=== Collected material ===
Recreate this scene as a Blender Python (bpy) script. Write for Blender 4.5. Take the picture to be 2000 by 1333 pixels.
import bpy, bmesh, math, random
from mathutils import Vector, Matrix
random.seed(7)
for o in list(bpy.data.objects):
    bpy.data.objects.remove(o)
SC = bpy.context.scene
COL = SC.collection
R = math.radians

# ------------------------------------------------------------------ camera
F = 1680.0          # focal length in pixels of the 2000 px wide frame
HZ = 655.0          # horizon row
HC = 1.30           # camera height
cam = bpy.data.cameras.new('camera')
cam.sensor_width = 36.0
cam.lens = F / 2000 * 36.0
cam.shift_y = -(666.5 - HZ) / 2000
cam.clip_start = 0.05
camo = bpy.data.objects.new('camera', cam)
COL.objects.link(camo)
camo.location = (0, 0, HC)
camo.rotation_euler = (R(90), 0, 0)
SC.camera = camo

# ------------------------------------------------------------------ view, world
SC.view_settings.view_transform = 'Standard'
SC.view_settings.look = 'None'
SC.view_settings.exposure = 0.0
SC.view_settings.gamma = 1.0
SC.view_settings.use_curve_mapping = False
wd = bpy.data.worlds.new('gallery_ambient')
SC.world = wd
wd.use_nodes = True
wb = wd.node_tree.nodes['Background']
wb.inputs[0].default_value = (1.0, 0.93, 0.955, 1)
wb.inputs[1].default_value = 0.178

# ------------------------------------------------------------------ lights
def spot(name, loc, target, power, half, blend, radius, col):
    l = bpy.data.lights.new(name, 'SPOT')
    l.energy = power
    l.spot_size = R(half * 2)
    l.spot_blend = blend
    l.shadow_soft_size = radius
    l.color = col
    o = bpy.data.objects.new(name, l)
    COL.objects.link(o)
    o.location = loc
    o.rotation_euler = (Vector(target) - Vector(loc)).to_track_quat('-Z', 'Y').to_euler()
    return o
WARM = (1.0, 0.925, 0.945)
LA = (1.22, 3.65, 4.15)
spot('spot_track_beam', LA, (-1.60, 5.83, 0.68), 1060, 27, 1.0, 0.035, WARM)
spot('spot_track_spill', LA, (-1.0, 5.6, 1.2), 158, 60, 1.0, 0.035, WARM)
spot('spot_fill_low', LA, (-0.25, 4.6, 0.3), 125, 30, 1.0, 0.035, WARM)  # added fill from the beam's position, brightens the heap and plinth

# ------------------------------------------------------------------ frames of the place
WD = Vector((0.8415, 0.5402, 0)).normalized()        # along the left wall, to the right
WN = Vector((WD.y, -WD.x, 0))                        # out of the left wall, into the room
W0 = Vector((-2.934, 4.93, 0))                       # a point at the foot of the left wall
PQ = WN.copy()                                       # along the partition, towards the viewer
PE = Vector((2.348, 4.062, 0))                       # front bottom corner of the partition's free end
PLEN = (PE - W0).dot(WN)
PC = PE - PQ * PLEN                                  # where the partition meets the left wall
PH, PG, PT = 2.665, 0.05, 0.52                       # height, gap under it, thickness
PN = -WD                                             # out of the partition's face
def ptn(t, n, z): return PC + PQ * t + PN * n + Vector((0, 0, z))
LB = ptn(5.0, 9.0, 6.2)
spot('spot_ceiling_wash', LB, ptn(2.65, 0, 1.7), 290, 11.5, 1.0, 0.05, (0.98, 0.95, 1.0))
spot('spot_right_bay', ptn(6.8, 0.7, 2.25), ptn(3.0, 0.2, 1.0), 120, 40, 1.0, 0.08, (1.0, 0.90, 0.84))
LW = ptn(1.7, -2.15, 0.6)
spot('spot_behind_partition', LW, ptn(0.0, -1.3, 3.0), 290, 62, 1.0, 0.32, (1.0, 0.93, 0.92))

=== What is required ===
Copy out only the lines running from the beginning of the data to the line with "wb.inputs[1].default_value = 0.178", both ends included.

=== The response ===
Recreate this scene as a Blender Python (bpy) script. Write for Blender 4.5. Take the picture to be 2000 by 1333 pixels.
import bpy, bmesh, math, random
from mathutils import Vector, Matrix
random.seed(7)
for o in list(bpy.data.objects):
    bpy.data.objects.remove(o)
SC = bpy.context.scene
COL = SC.collection
R = math.radians

# ------------------------------------------------------------------ camera
F = 1680.0          # focal length in pixels of the 2000 px wide frame
HZ = 655.0          # horizon row
HC = 1.30           # camera height
cam = bpy.data.cameras.new('camera')
cam.sensor_width = 36.0
cam.lens = F / 2000 * 36.0
cam.shift_y = -(666.5 - HZ) / 2000
cam.clip_start = 0.05
camo = bpy.data.objects.new('camera', cam)
COL.objects.link(camo)
camo.location = (0, 0, HC)
camo.rotation_euler = (R(90), 0, 0)
SC.camera = camo

# ------------------------------------------------------------------ view, world
SC.view_settings.view_transform = 'Standard'
SC.view_settings.look = 'None'
SC.view_settings.exposure = 0.0
SC.view_settings.gamma = 1.0
SC.view_settings.use_curve_mapping = False
wd = bpy.data.worlds.new('gallery_ambient')
SC.world = wd
wd.use_nodes = True
wb = wd.node_tree.nodes['Background']
wb.inputs[0].default_value = (1.0, 0.93, 0.955, 1)
wb.inputs[1].default_value = 0.178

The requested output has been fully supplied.